| By Bishop Earl Boyea

God’s love is the greatest gift of Christmas

We prepare to celebrate the birthday of Jesus. But this is more than just a birthday! We are really celebrating an incredible truth about God. We have been given the gift of knowing God. Now God, perhaps, could have let us know all this by some kind of spiritual vision into each of our hearts and minds, or, perhaps, by some prophet speaking words which came to him from God. Yet, these methods had been used already and were not enough. Instead, God chose to become manifest in our flesh. God chose to use matter, our material reality, in order to show forth the divine.

He did not just use tablets of stone or rock altars or burning bushes. No, this time, God sent his son, Jesus, to tell us all we need to know about God. Most of what we now know about God could not be known except by this coming of Jesus in the flesh.

First of all, we now know that God is a communion of persons. God is not an isolated being who knows nothing of relationships. In fact, now we know that God is love and love is relationship – that loving relationship of Father, Son and Holy Spirit. This now becomes for us the real model of what our relationships should be. As in the Trinity, our relationships should be between equals even when we are different; they should involve the gift of our self to the other, not the use of the other. We would not know any of this about God if Jesus had not come to tell us and show us this truth. Instead, now we know what real love is.

Second, we now know that God loves us. Sure we may know that God wants us to behave in certain ways and to give glory and honor.
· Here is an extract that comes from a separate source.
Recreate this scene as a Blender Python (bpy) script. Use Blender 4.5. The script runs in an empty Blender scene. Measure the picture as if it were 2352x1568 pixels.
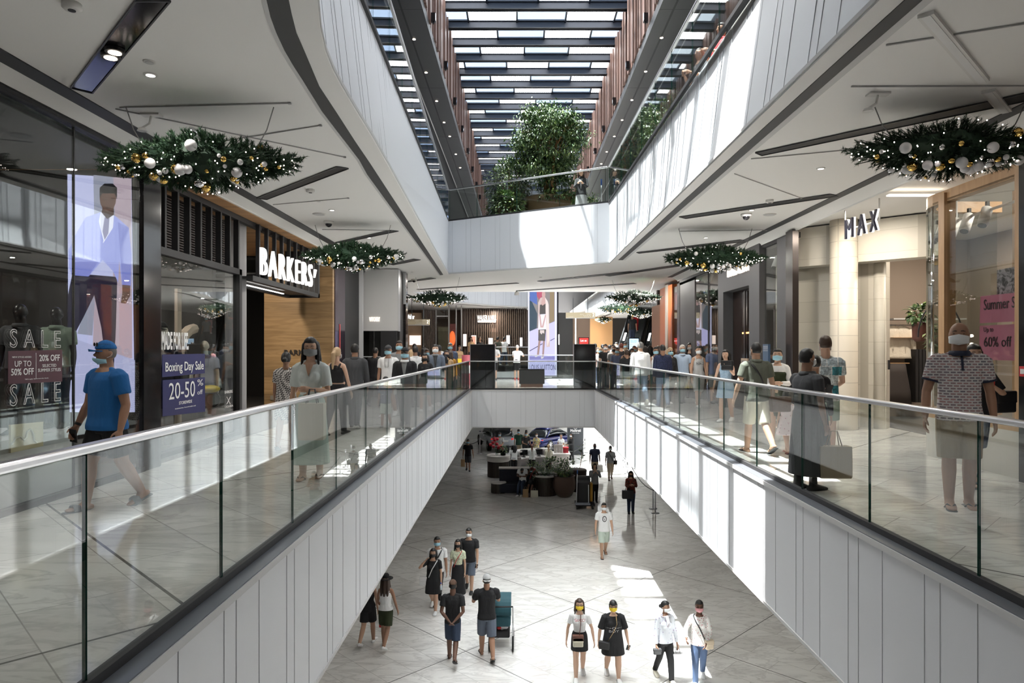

But because God became one of us so as to die for us and thus save us from our sinfulness, we now know how much God loves us. This is not just the love of Jesus for us, since he was the one who died for us. This is also the love the Father for us, since he willed his own Son to die for us sinners, unworthy as we are. What human parent would will that for a child? Without Jesus, we might think that God is a powerful taskmaster who just expects us to obey or be destroyed. Instead, we now know that the love in the Trinity is also a love meant for us.
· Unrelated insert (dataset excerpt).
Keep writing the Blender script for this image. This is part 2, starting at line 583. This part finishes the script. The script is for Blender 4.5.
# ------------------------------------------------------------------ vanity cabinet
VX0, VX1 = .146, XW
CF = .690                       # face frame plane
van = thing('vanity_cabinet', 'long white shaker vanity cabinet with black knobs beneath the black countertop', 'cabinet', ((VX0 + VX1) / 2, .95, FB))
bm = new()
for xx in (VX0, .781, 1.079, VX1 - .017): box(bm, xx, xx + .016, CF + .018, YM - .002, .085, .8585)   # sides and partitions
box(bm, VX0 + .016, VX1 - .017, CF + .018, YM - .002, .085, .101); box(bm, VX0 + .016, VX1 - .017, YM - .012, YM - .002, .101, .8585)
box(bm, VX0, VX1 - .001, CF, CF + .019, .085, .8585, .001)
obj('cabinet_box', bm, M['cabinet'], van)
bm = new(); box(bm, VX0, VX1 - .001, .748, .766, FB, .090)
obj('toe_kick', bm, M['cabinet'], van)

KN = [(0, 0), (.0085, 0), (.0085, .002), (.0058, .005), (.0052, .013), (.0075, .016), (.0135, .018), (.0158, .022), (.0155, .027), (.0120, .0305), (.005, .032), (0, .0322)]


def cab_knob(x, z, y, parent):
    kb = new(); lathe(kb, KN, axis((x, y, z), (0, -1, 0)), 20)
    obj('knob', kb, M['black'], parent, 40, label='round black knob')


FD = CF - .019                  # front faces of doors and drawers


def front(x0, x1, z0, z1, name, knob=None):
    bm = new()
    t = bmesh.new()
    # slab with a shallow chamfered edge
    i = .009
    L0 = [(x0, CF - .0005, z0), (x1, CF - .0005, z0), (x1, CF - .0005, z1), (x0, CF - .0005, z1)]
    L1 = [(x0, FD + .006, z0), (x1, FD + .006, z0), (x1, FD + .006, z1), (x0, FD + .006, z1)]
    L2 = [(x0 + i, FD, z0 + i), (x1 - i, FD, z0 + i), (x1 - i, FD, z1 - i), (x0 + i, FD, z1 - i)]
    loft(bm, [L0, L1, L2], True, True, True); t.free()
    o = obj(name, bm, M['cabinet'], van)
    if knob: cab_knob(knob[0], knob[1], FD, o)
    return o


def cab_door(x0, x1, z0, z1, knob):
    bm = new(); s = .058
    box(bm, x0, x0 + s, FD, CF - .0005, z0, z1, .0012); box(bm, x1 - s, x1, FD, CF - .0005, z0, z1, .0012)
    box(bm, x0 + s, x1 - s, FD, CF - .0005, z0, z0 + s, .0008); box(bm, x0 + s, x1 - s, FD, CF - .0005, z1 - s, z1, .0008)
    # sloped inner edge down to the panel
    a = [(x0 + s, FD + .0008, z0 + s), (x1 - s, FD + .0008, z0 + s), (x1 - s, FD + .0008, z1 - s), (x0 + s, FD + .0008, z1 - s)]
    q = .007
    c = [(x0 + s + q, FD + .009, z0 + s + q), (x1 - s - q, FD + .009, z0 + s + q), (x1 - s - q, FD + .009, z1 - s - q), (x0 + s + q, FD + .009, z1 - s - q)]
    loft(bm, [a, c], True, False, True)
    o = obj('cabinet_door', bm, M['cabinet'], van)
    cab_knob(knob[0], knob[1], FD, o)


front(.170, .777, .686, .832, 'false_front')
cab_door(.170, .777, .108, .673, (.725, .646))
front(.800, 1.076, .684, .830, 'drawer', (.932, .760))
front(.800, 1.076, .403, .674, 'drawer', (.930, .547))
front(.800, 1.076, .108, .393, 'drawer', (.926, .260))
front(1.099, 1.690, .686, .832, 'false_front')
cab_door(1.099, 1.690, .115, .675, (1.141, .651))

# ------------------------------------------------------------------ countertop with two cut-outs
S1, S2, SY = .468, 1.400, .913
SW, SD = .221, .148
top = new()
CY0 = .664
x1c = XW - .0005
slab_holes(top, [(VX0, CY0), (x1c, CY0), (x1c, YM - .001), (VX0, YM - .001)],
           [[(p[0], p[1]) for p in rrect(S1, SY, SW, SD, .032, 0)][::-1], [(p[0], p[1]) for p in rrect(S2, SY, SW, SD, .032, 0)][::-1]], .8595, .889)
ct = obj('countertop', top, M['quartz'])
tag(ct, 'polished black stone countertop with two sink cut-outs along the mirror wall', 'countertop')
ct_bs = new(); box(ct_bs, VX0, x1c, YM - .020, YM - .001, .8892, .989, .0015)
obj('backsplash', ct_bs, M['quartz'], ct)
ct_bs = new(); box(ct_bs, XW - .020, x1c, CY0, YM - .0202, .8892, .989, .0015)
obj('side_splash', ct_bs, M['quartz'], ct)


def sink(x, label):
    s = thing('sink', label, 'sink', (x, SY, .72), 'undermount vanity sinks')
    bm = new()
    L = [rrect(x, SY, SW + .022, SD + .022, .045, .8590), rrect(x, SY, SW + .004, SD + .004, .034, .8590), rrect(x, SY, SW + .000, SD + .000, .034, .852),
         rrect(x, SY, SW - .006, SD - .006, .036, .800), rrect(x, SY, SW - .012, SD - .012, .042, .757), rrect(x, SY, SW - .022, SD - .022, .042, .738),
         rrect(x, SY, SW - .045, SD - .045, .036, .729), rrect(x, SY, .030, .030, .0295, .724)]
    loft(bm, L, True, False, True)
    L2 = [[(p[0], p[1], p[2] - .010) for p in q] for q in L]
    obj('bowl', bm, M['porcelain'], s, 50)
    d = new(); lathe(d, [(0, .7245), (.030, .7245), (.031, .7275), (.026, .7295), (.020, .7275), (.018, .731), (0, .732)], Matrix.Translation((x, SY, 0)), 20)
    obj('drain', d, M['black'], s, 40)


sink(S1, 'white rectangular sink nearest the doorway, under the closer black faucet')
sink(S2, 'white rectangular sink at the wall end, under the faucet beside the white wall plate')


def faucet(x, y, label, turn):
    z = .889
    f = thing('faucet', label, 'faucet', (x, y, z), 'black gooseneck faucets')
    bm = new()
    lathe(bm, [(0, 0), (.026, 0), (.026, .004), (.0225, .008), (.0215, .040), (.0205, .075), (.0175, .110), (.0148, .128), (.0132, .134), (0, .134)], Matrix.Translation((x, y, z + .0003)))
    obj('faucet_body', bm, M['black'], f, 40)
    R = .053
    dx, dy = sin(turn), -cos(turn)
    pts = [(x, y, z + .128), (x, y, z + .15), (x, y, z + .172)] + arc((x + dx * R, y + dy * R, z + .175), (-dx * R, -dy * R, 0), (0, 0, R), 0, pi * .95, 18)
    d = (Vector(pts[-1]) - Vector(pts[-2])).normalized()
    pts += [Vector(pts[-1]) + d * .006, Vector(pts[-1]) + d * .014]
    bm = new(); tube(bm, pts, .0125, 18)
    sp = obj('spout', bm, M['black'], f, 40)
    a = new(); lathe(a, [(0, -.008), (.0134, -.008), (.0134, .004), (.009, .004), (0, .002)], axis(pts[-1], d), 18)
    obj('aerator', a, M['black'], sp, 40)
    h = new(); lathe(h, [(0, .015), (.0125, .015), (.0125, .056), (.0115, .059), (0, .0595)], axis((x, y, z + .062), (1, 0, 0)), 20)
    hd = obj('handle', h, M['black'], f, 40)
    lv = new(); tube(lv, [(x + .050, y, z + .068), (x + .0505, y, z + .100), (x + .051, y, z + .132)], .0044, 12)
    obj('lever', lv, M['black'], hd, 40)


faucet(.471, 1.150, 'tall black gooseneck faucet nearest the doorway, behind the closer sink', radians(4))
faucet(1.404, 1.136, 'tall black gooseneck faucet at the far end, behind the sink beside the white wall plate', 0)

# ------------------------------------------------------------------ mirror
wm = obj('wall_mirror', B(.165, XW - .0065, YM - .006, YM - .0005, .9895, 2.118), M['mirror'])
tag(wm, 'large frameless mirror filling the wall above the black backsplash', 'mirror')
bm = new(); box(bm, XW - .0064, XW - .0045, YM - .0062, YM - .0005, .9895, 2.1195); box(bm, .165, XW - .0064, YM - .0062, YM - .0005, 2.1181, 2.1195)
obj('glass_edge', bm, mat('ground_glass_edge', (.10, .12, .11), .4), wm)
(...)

Third, we now know that God does not just love our souls, but loves all that we are. Our bodies and this material world are not things to be discarded, to be ignored or to be abused. Rather, they really are all temples, housing God’s creative power and God’s redeeming love. God sent his Son in our flesh demonstrating that God loves all that we are, wishes to redeem all that we are, and so bring all that we are into his divine love. Without Jesus, we might think that we must escape our bodies and this world or, at the other extreme, that we can do whatever we want with our bodies since they don’t matter. Instead, we now know that we are body and soul and thus valued and treasured by God.

Finally, we now know that God does not want us just as individuals, but as the body of his son, Jesus. Just as God is not an isolated individual, neither are we meant to be isolated individuals. We are meant to be one with God and one with each other. That is why Jesus established the Church to be his body – so that we might worship God together, that we might grow in holiness together, that we might love and serve one another together, and that we might help bring salvation to the entire world together. Without Jesus, we might think that it is only about God and me. Instead we know that God is a ‘we’ and that God intends us to be a ‘we’ as well.

Now, if we do not believe that Jesus is God, then all this knowledge is in vain. But if we believe that Jesus is God, that he came in the flesh more than 2,000 years ago, and that he died for our salvation, then everything must be different about us and the way we live our lives.

A Blessed Advent and Christmas to you all.


Bishop Earl Boyea is the fifth bishop of the Catholic Diocese of Lansing.